127 Ore - L'inno alla vita di Aaron Ralston

Creato il 12 febbraio 2011 da Alexdiro
Se l'angoscia e la tensione percepite durante la visione de Il Cigno Nero sono una questione prettamente di testa, il palpabile senso di panico e l'intensità che si avvertono guardando 127 Ore sono questioni anche e sopratutto di pancia. Si, perchè l'ultimo film di Danny Boyle è uno di quelli che ti torce lo stomaco, che un attimo prima ti lascia la fronte madida di sudore e lo sguardo attonito e un attimo dopo ti commuove. La storia raccontata è quella (vera) di Aaron Ralston, alpinista statunitense appassionato di escursioni e di natura che durante una scalata nei canyon dello Utah resta intrappolato per cinque giorni (le 127 ore del titolo) in una gola con la mano sotto un enorme masso, fino a quando per non morire disidratato decide di amputarsi il braccio offeso con un coltellino svizzero spuntato.
127 Ore è anche un'ottima riflessione sull'importanza della vita e sui rapporti che intrecciamo nel corso della nostra esistenza: Aaron ama la natura, è un personaggio schivo, solitario, un ragazzo evidentemente irrequieto, laureatosi in ingegneria probabilmente per compiacere i genitori, che rifugge i contatti con le persone che lo circondano e non lascia mai detto a nessuno dove andrà alla ricerca di una pace interiore probabilmente privatagli dalla quotidiana routine; la lunga solitudine impostagli dal masso lo costringe a riconsiderare le sue priorità e a pentirsi di comportamenti passati che l'hanno portato ad essere essenzialmente solo; da convinto lupo solitario, Aaron arriva a rattristarsi persino del mancato "appuntamento" di un corvo che puntualmente di prima mattina vola sopra la sua testa. E' impressionante la forza d'animo di questo ragazzo che si rivela nel climax del film; la scena dell'amputazione è la più intensa non solo perchè disturbante nella sua crudezza, ma anche e sopratutto perchè è un assordante inno alla volontà di sopravvivere, di vivere, come lo è anche tutta la sequenza finale immediatamente successiva.

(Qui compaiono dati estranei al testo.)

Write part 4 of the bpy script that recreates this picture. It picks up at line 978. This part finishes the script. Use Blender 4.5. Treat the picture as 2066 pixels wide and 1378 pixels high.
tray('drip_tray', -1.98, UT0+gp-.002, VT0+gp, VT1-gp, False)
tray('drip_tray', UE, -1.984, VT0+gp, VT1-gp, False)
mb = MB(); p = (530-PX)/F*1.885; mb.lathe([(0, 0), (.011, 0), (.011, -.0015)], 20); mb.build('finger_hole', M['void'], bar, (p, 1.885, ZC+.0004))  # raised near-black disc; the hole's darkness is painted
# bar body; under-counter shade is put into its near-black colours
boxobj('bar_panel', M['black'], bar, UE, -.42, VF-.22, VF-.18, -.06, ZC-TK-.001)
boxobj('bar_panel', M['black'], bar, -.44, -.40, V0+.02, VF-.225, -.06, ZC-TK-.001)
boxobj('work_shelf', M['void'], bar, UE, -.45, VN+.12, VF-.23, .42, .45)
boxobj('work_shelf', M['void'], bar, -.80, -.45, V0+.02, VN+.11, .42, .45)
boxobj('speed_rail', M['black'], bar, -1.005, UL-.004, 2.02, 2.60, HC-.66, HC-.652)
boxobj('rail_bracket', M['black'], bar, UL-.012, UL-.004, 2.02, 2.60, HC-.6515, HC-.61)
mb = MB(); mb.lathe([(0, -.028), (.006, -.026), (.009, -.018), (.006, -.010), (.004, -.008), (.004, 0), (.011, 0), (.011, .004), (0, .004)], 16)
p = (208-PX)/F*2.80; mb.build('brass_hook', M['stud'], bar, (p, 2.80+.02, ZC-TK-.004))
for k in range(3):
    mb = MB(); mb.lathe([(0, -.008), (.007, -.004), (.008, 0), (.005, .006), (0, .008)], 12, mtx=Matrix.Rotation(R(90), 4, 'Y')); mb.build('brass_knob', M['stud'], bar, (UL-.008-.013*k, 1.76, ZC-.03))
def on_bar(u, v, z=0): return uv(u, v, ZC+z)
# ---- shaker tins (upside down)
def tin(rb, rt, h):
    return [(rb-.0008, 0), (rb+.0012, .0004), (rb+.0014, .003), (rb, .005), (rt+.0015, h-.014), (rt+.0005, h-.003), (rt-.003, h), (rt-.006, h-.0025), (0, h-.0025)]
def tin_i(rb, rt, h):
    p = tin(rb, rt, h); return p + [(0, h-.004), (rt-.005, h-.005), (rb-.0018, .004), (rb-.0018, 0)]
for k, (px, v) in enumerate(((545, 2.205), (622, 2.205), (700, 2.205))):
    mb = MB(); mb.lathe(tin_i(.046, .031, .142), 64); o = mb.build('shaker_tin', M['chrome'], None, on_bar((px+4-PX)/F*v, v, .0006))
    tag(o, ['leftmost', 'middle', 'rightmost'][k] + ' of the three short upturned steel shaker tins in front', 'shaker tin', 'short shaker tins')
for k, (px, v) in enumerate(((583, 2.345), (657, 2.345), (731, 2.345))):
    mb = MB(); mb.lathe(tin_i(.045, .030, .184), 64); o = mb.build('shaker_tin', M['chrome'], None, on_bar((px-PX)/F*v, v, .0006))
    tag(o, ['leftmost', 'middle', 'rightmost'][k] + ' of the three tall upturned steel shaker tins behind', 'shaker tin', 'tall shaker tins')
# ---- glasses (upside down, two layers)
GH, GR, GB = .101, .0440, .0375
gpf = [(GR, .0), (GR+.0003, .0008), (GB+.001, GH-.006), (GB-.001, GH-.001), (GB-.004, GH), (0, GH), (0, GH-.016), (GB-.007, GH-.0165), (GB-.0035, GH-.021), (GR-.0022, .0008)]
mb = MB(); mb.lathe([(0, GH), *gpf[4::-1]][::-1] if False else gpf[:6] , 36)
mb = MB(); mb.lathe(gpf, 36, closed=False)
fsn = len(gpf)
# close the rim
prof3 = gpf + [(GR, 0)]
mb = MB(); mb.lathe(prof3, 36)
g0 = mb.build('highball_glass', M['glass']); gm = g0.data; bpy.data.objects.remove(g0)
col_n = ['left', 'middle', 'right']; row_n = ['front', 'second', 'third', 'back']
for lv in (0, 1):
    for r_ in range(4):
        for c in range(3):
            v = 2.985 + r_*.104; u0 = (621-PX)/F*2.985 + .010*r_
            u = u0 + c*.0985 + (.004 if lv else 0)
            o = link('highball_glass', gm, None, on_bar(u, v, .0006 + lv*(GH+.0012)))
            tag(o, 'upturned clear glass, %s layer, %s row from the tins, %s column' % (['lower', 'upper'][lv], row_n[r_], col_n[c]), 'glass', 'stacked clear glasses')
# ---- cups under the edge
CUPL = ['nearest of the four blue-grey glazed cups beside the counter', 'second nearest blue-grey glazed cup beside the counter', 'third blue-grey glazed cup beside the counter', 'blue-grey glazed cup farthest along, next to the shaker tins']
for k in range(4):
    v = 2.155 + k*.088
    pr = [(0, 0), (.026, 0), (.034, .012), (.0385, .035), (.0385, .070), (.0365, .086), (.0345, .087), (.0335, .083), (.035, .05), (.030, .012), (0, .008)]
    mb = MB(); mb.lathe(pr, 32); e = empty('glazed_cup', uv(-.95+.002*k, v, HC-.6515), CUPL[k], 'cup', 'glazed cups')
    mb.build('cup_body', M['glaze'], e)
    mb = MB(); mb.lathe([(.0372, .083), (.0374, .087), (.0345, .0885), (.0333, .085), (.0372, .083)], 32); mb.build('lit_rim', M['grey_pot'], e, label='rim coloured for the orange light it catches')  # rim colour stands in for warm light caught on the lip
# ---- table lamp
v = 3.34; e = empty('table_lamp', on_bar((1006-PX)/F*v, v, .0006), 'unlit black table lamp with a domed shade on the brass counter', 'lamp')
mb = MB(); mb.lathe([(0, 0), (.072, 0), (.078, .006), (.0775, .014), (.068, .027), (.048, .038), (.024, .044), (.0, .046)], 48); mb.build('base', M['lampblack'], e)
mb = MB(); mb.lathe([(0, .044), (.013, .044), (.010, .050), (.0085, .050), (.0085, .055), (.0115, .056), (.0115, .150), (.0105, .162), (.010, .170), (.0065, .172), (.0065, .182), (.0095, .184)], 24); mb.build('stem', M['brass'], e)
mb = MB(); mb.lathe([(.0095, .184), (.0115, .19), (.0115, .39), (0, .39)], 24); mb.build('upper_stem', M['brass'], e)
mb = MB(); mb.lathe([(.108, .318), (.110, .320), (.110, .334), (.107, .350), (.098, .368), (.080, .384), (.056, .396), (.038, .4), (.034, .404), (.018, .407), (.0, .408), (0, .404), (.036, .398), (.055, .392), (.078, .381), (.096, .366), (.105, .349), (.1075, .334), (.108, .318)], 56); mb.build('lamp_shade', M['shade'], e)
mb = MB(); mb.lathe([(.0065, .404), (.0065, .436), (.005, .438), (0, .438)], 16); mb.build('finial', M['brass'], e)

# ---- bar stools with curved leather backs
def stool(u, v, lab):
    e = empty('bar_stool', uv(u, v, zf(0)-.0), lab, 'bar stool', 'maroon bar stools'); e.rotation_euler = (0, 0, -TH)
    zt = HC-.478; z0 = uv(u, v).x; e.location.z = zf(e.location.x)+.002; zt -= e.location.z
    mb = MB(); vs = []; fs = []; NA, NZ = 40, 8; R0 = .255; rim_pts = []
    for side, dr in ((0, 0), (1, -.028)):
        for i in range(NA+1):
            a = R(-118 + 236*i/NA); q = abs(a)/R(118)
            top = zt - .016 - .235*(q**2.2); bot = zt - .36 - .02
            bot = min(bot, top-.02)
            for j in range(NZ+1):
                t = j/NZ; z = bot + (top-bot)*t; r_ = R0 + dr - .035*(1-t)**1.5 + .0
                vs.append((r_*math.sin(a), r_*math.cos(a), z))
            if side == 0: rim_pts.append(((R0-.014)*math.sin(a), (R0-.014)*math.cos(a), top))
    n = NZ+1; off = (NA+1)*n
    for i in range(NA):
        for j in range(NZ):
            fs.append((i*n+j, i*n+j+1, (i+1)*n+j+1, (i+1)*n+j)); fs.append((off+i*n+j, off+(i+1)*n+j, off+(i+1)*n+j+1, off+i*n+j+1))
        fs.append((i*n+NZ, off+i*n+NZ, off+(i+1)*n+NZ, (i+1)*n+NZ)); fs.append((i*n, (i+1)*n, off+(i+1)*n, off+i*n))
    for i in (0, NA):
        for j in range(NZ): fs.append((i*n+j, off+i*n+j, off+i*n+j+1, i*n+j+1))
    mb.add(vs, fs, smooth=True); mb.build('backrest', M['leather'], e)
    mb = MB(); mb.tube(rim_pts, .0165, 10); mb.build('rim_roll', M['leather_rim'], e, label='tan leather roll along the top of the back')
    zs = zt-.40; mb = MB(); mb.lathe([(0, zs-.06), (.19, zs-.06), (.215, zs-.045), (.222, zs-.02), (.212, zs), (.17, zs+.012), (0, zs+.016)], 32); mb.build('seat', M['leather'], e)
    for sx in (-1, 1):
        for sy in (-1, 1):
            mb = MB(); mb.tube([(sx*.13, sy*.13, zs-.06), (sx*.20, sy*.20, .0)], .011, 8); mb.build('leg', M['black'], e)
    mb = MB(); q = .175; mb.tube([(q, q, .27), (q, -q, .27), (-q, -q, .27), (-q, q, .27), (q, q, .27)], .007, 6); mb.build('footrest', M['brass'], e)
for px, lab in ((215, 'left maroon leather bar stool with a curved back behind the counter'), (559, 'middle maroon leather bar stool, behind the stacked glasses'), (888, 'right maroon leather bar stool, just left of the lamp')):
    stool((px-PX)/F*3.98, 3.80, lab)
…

Lo sguardo di Boyle, anche quando sfrutta le allucinazioni di Aaron per raccontarci flashback o sogni di quest'ultimo, non è mai banale: nei primi minuti regia e fotografia sono estremamente patinati, uno stile ultra-pop molto vicino a quello della sua precedente opera, The Millionaire; poi dopo la caduta del masso il ritmo rallenta, i toni si fanno più drammatici, l'atmosfera si fa più claustrofobica, una sensazione di panico crescente serpeggia fra i fotogrammi della pellicola e la palla passa nelle mani di uno straordinario James Franco capace di reggere praticamente da solo tre quarti di film e molto efficace nel rappresentare l'evoluzione psicologica (e il degrado fisico) del protagonista nel corso della storia.
127 Ore è un'opera intensa e anticonvenzionale che conferma il coraggio, l'eclettismo e le doti registiche di Danny Boyle.